• **EXERCISE PROMPT**: Give the data again exactly, from its opening line through the line in which "M['tread'], stairs, smooth=False)" appears.

• **SUPPLIED INFORMATION**:
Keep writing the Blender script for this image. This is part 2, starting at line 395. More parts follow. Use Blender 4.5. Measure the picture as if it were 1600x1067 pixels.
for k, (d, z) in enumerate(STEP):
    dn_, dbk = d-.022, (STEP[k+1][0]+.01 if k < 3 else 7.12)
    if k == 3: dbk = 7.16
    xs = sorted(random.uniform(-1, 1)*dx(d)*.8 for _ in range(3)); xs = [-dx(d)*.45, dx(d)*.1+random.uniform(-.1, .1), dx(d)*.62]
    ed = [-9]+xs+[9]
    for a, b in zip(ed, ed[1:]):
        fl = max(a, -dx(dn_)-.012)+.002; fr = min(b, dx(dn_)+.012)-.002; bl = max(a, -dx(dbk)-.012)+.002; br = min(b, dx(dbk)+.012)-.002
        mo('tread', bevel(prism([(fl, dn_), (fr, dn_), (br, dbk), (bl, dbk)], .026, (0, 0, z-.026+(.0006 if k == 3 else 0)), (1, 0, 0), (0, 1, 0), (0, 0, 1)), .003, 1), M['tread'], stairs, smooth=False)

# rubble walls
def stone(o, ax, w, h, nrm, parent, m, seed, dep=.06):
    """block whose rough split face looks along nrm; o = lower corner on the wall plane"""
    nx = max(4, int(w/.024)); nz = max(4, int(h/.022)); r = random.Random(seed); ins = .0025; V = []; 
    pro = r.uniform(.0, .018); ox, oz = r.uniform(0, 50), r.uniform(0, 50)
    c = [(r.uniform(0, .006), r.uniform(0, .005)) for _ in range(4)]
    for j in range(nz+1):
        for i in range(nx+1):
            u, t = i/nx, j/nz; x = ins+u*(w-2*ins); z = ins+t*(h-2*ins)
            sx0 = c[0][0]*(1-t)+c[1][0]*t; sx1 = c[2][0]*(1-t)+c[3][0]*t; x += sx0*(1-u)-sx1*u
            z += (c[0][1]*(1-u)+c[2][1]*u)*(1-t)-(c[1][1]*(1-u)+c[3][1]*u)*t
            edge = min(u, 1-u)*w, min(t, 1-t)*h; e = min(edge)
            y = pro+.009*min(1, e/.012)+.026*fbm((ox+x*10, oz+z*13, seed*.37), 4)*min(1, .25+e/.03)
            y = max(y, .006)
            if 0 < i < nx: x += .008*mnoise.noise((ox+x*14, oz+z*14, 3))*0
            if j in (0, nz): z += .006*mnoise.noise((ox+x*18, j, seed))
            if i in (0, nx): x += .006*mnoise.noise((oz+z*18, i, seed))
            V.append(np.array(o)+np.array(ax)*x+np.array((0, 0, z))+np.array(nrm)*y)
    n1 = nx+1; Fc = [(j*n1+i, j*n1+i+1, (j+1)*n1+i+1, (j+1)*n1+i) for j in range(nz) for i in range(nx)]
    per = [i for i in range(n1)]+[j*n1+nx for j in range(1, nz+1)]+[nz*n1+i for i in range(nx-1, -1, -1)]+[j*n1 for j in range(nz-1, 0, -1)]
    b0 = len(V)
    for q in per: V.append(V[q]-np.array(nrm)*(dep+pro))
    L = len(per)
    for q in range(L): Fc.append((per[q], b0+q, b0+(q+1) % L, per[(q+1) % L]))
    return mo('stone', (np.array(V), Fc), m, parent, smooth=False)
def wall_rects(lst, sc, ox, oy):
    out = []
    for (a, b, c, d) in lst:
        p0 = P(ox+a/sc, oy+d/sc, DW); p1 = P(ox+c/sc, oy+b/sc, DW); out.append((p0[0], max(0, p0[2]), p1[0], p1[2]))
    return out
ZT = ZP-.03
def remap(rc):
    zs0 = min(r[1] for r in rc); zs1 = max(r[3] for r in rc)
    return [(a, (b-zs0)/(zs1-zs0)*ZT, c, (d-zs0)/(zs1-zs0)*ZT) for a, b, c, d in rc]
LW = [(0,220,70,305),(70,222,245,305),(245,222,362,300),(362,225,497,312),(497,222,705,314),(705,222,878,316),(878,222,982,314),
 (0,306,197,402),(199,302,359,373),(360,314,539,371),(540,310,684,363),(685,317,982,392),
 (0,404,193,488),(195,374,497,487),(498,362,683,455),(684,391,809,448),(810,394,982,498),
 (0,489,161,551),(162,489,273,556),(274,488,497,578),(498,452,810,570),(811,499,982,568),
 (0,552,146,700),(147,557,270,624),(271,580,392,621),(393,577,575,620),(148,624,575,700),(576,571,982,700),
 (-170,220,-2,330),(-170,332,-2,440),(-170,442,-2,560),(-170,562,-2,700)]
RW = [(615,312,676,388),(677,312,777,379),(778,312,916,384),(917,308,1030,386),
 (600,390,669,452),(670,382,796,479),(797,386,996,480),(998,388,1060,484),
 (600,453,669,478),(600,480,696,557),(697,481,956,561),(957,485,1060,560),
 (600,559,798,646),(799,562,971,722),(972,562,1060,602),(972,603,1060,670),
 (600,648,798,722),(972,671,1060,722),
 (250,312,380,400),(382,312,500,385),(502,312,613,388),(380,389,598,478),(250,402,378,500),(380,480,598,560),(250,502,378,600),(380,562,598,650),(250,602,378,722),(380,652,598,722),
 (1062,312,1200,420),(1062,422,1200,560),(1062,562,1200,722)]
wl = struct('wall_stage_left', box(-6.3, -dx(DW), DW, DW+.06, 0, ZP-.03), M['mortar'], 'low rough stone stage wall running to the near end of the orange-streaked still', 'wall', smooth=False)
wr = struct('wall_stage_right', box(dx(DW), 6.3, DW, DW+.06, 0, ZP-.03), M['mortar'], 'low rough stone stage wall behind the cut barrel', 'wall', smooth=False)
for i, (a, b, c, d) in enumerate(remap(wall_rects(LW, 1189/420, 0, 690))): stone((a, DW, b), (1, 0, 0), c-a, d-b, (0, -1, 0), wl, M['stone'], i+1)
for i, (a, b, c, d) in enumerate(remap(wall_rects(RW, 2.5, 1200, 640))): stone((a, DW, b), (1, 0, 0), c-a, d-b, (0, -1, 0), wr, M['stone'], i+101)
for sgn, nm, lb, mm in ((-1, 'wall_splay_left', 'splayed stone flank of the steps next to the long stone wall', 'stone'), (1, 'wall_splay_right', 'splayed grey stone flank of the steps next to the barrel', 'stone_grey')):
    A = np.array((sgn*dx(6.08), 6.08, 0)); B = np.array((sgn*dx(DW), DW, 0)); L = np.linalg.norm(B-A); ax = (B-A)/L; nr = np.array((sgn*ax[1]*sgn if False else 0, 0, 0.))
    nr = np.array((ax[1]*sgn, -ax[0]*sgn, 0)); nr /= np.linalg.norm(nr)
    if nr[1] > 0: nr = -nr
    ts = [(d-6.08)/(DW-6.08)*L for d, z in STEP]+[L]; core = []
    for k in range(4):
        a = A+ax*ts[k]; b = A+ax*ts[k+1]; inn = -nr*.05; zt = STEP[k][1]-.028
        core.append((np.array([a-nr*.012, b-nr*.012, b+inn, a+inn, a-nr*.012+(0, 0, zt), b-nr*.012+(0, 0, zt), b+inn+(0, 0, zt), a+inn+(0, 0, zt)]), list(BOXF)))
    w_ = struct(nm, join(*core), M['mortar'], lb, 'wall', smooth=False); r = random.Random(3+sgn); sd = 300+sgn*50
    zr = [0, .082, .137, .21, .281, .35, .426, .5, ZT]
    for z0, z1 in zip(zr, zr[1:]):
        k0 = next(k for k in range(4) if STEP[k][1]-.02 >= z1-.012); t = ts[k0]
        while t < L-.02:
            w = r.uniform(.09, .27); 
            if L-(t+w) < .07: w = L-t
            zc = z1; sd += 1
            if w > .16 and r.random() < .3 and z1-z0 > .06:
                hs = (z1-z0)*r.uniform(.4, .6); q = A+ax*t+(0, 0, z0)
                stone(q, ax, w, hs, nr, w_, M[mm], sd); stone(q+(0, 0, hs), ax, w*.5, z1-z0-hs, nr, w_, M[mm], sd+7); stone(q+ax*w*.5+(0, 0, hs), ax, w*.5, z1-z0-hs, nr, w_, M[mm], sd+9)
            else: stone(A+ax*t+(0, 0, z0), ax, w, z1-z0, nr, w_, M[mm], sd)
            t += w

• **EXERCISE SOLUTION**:
Keep writing the Blender script for this image. This is part 2, starting at line 395. More parts follow. Use Blender 4.5. Measure the picture as if it were 1600x1067 pixels.
for k, (d, z) in enumerate(STEP):
    dn_, dbk = d-.022, (STEP[k+1][0]+.01 if k < 3 else 7.12)
    if k == 3: dbk = 7.16
    xs = sorted(random.uniform(-1, 1)*dx(d)*.8 for _ in range(3)); xs = [-dx(d)*.45, dx(d)*.1+random.uniform(-.1, .1), dx(d)*.62]
    ed = [-9]+xs+[9]
    for a, b in zip(ed, ed[1:]):
        fl = max(a, -dx(dn_)-.012)+.002; fr = min(b, dx(dn_)+.012)-.002; bl = max(a, -dx(dbk)-.012)+.002; br = min(b, dx(dbk)+.012)-.002
        mo('tread', bevel(prism([(fl, dn_), (fr, dn_), (br, dbk), (bl, dbk)], .026, (0, 0, z-.026+(.0006 if k == 3 else 0)), (1, 0, 0), (0, 1, 0), (0, 0, 1)), .003, 1), M['tread'], stairs, smooth=False)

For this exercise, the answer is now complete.